### OBJECTIVE
Print the entries in full, word for word, but not the pictures.

Data items:
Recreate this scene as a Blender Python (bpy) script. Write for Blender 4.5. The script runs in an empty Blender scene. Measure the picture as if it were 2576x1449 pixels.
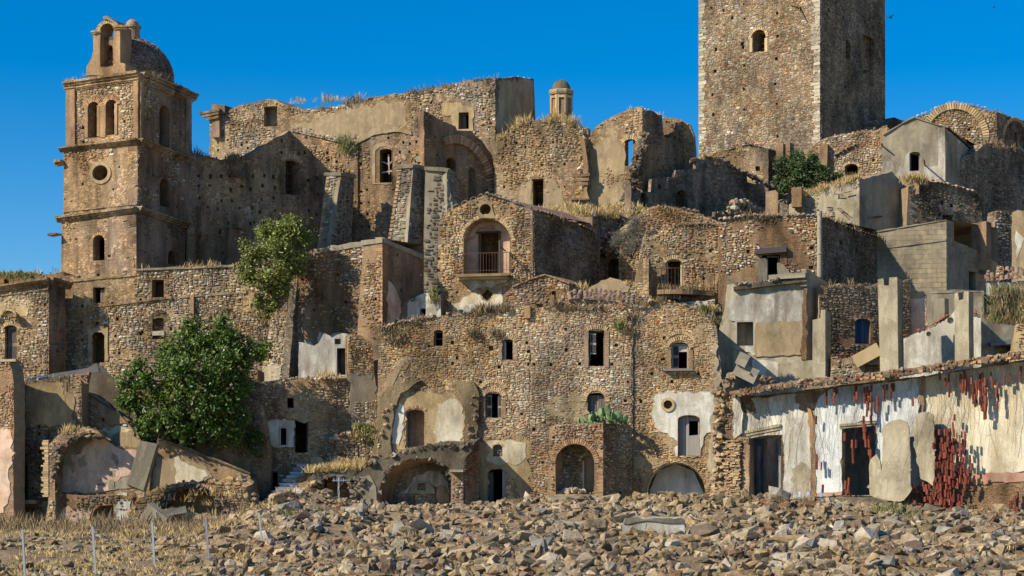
import bpy, bmesh, math, random
import numpy as np
from mathutils import Vector, Matrix, noise
from mathutils.geometry import delaunay_2d_cdt
R = math.radians
random.seed(7); RNG = np.random.default_rng(7)
S = bpy.context.scene
COL = S.collection
# ------------------------------------------------------------ camera, light, sky, exposure
F, UC, VH = 5625.0, 1288.0, 1400.0          # focal length and horizon row of the photograph (2576 x 1449 measure)
cam = bpy.data.cameras.new('camera'); co = bpy.data.objects.new('camera', cam); COL.objects.link(co)
co.location = (0, 0, 0); co.rotation_euler = (R(90), 0, 0)
cam.sensor_width = 36; cam.lens = 36*F/2576; cam.shift_y = (VH-724.5)/2576
cam.clip_start = 0.5; cam.clip_end = 3000
S.camera = co
SUN = Vector((1.0, 0.54, -0.80)).normalized()          # direction the light travels
w = bpy.data.worlds.new('World'); S.world = w; w.use_nodes = True
nt = w.node_tree; bg = nt.nodes['Background']
sky = nt.nodes.new('ShaderNodeTexSky'); sky.sky_type = 'NISHITA'; sky.sun_disc = False
sky.sun_elevation = math.asin(-SUN.z); sky.sun_rotation = math.atan2(-SUN.x, -SUN.y)
sky.altitude = 400; sky.air_density = 1.0; sky.dust_density = 0.0; sky.ozone_density = 3.0
hs = nt.nodes.new('ShaderNodeHueSaturation'); hs.inputs['Saturation'].default_value = 1.6; hs.inputs['Value'].default_value = 1.46
hs.inputs['Hue'].default_value = 0.507
nt.links.new(sky.outputs[0], hs.inputs['Color']); nt.links.new(hs.outputs[0], bg.inputs[0]); bg.inputs[1].default_value = 0.074
sl = bpy.data.lights.new('sun', 'SUN'); sl.energy = 5.0; sl.angle = R(0.5); sl.color = (1.0, 0.90, 0.72)
so = bpy.data.objects.new('sun', sl); COL.objects.link(so); so.rotation_euler = SUN.to_track_quat('-Z', 'Y').to_euler(); so.location = (-60, -40, 90)
vs = S.view_settings; vs.view_transform = 'Standard'; vs.look = 'None'; vs.exposure = 0.27; vs.gamma = 1; vs.use_curve_mapping = False
S.cycles.max_bounces = 4; S.cycles.diffuse_bounces = 1; S.cycles.use_denoising = True

# ------------------------------------------------------------ materials
def ramp(nt, fac, stops, const=False):
    r = nt.nodes.new('ShaderNodeValToRGB'); e = r.color_ramp
    if const: e.interpolation = 'CONSTANT'
    while len(e.elements) < len(stops): e.elements.new(0.5)
    for el, (p, c) in zip(e.elements, stops):
        el.position = p; el.color = (*c, 1) if len(c) == 3 else c
    nt.links.new(fac, r.inputs[0]); return r.outputs[0]
def N(nt, t, **kw):
    n = nt.nodes.new('ShaderNode'+t)
    for k, v in kw.items():
        if k in n.inputs: n.inputs[k].default_value = v
        else: setattr(n, k, v)
    return n
def mix(nt, fac, a, b, mode='MIX'):
    m = nt.nodes.new('ShaderNodeMix'); m.data_type = 'RGBA'; m.blend_type = mode
    for s, v in ((m.inputs[0], fac), (m.inputs[6], a), (m.inputs[7], b)):
        if hasattr(v, 'links') or isinstance(v, bpy.types.NodeSocket): nt.links.new(v, s)
        elif isinstance(v, tuple): s.default_value = (*v, 1)
        else: s.default_value = v
    return m.outputs[2]
def newmat(name, rough=0.92):
    m = bpy.data.materials.new(name); m.use_nodes = True
    b = m.node_tree.nodes['Principled BSDF']; b.inputs['Roughness'].default_value = rough
    b.inputs['Specular IOR Level'].default_value = 0.2
    return m, m.node_tree, b
def coords(nt, kind, sc=(1, 1, 1)):
    tc = nt.nodes.new('ShaderNodeTexCoord'); mp = nt.nodes.new('ShaderNodeMapping')
    mp.inputs['Scale'].default_value = sc
    nt.links.new(tc.outputs[kind], mp.inputs[0]); return mp.outputs[0]
def nz(nt, vec, sc, det=4, rough=.6):
    n = N(nt, 'TexNoise', Scale=sc, Detail=det, Roughness=rough); nt.links.new(vec, n.inputs['Vector']); return n.outputs['Fac']
def bump(nt, b, h, dist=0.03, st=1.0, prev=None):
    bn = N(nt, 'Bump', Distance=dist, Strength=st); nt.links.new(h, bn.inputs['Height'])
    if prev: nt.links.new(prev, bn.inputs['Normal'])
    nt.links.new(bn.outputs[0], b.inputs['Normal']); return bn.outputs[0]
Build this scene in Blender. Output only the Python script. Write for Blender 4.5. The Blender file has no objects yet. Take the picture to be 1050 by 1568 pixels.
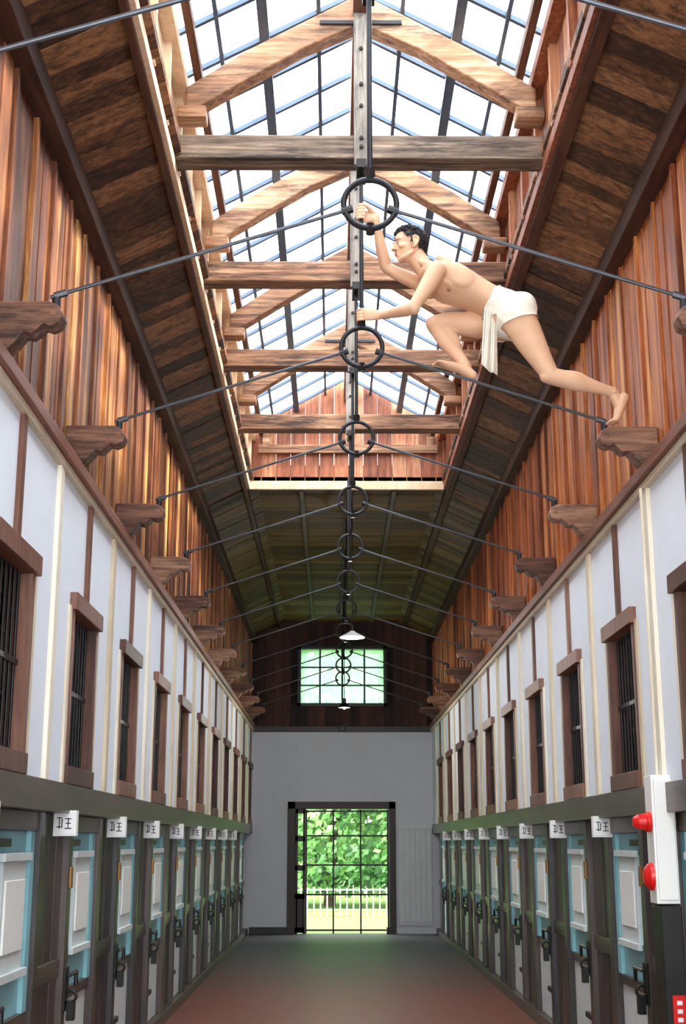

### SOLVED PROBLEM
Recreate this scene as a Blender Python (bpy) script. Write for Blender 4.5. The script runs in an empty Blender scene. Measure the picture as if it were 2576x1449 pixels.
import bpy, bmesh, math, random
import numpy as np
from mathutils import Vector, Matrix, noise
from mathutils.geometry import delaunay_2d_cdt
R = math.radians
random.seed(7); RNG = np.random.default_rng(7)
S = bpy.context.scene
COL = S.collection
# ------------------------------------------------------------ camera, light, sky, exposure
F, UC, VH = 5625.0, 1288.0, 1400.0          # focal length and horizon row of the photograph (2576 x 1449 measure)
cam = bpy.data.cameras.new('camera'); co = bpy.data.objects.new('camera', cam); COL.objects.link(co)
co.location = (0, 0, 0); co.rotation_euler = (R(90), 0, 0)
cam.sensor_width = 36; cam.lens = 36*F/2576; cam.shift_y = (VH-724.5)/2576
cam.clip_start = 0.5; cam.clip_end = 3000
S.camera = co
SUN = Vector((1.0, 0.54, -0.80)).normalized()          # direction the light travels
w = bpy.data.worlds.new('World'); S.world = w; w.use_nodes = True
nt = w.node_tree; bg = nt.nodes['Background']
sky = nt.nodes.new('ShaderNodeTexSky'); sky.sky_type = 'NISHITA'; sky.sun_disc = False
sky.sun_elevation = math.asin(-SUN.z); sky.sun_rotation = math.atan2(-SUN.x, -SUN.y)
sky.altitude = 400; sky.air_density = 1.0; sky.dust_density = 0.0; sky.ozone_density = 3.0
hs = nt.nodes.new('ShaderNodeHueSaturation'); hs.inputs['Saturation'].default_value = 1.6; hs.inputs['Value'].default_value = 1.46
hs.inputs['Hue'].default_value = 0.507
nt.links.new(sky.outputs[0], hs.inputs['Color']); nt.links.new(hs.outputs[0], bg.inputs[0]); bg.inputs[1].default_value = 0.074
sl = bpy.data.lights.new('sun', 'SUN'); sl.energy = 5.0; sl.angle = R(0.5); sl.color = (1.0, 0.90, 0.72)
so = bpy.data.objects.new('sun', sl); COL.objects.link(so); so.rotation_euler = SUN.to_track_quat('-Z', 'Y').to_euler(); so.location = (-60, -40, 90)
vs = S.view_settings; vs.view_transform = 'Standard'; vs.look = 'None'; vs.exposure = 0.27; vs.gamma = 1; vs.use_curve_mapping = False
S.cycles.max_bounces = 4; S.cycles.diffuse_bounces = 1; S.cycles.use_denoising = True

# ------------------------------------------------------------ materials
def ramp(nt, fac, stops, const=False):
    r = nt.nodes.new('ShaderNodeValToRGB'); e = r.color_ramp
    if const: e.interpolation = 'CONSTANT'
    while len(e.elements) < len(stops): e.elements.new(0.5)
    for el, (p, c) in zip(e.elements, stops):
        el.position = p; el.color = (*c, 1) if len(c) == 3 else c
    nt.links.new(fac, r.inputs[0]); return r.outputs[0]
def N(nt, t, **kw):
    n = nt.nodes.new('ShaderNode'+t)
    for k, v in kw.items():
        if k in n.inputs: n.inputs[k].default_value = v
        else: setattr(n, k, v)
    return n
def mix(nt, fac, a, b, mode='MIX'):
    m = nt.nodes.new('ShaderNodeMix'); m.data_type = 'RGBA'; m.blend_type = mode
    for s, v in ((m.inputs[0], fac), (m.inputs[6], a), (m.inputs[7], b)):
        if hasattr(v, 'links') or isinstance(v, bpy.types.NodeSocket): nt.links.new(v, s)
        elif isinstance(v, tuple): s.default_value = (*v, 1)
        else: s.default_value = v
    return m.outputs[2]
def newmat(name, rough=0.92):
    m = bpy.data.materials.new(name); m.use_nodes = True
    b = m.node_tree.nodes['Principled BSDF']; b.inputs['Roughness'].default_value = rough
    b.inputs['Specular IOR Level'].default_value = 0.2
    return m, m.node_tree, b
def coords(nt, kind, sc=(1, 1, 1)):
    tc = nt.nodes.new('ShaderNodeTexCoord'); mp = nt.nodes.new('ShaderNodeMapping')
    mp.inputs['Scale'].default_value = sc
    nt.links.new(tc.outputs[kind], mp.inputs[0]); return mp.outputs[0]
def nz(nt, vec, sc, det=4, rough=.6):
    n = N(nt, 'TexNoise', Scale=sc, Detail=det, Roughness=rough); nt.links.new(vec, n.inputs['Vector']); return n.outputs['Fac']
def bump(nt, b, h, dist=0.03, st=1.0, prev=None):
    bn = N(nt, 'Bump', Distance=dist, Strength=st); nt.links.new(h, bn.inputs['Height'])
    if prev: nt.links.new(prev, bn.inputs['Normal'])
    nt.links.new(bn.outputs[0], b.inputs['Normal']); return bn.outputs[0]
Build this scene in Blender. Output only the Python script. Write for Blender 4.5. The Blender file has no objects yet. Take the picture to be 1050 by 1568 pixels.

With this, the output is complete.